As I look at my watch I find it is just time with you for our school girl Pat to be getting home for lunch. Gee how often I look at the time and try to figure out just what you are doing. Of Course a lot of the time you are or should be in bed. Eight hours is a long time between us my Dears. Isnt It?

I have not had my landing leave yet but expect it to start on Monday. As we only get 2 travel warrants a year I am not using my warrant this time as I only get 5 days. So I am paying my ticket, about 5 shillings (1.25) to take a look at the London district and run out to Pinner, another 10 miles beyond London to see Mrs. Richards sister, as I promised I would.

Jack and I have already made plans to visit Auld Scotland together on our next 7 day leave which we can arrange to get both at the same time.

Another little thing we have talked over is the idea of me claiming him into my unit. This can be done and Jack seems all for it. I like the idea myself.

The more I see the evidence of raids the more I want to help do something about it. Believe me, these people have guts to spare for this job. They can smile, they can laugh, they can even joke and make light of their misfortune. Even the youngsters; Who wouldn't want to help them square the account.

As far as I am concerned, all I ask for is a few letters from home, the odd parcel of smokes, which are hard to get over here, and in side of me the same stuff these people are made of.

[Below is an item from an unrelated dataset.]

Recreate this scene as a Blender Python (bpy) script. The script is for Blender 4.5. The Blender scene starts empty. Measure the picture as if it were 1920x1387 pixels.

There seems to be absolutely no chance of us starving but take it from me, luxuries are not even thought of. I brought a lot of chocolate bars over and Jack really sailed into them. I also brought some tea and sugar but it seems to be the sugar that is scarce. You always seem to be able to get a cup of tea but they cant always give you a lump of sugar with it.

The room where I am right now is just full of mosquitoes but they havent bothered me much over here. There are several dozen in the room but I'm sure that 1 or 2 of the ones back home would cause more discomfort. The ones they have here are big but they dont carry a brass band with them to entertain you after you go to bed and their motors are so slow that you can over-take them on foot at a slow walk, no pep. Only one so far has found my type of blood to be his taste and then he did not leave a lump like his Canadian counter part always did. They seem very sporting about the whole business too and go to bed when the bugle sounds "Lights Out"

This letter may sound as goofy as a night mare Hon. but lets put it all down to first impressions and call it a mess. Besides, it is time I put out my light and crawl to bed. There are black out shields for this room but none for my barrack room yet so it means going to bed in the dark.

Good night my Sweets and happy dreams
Until we meet again
All my love
xo Daddy xo

P.S. Just notified, Canadian mail is in – I wonder if Im in luck. D.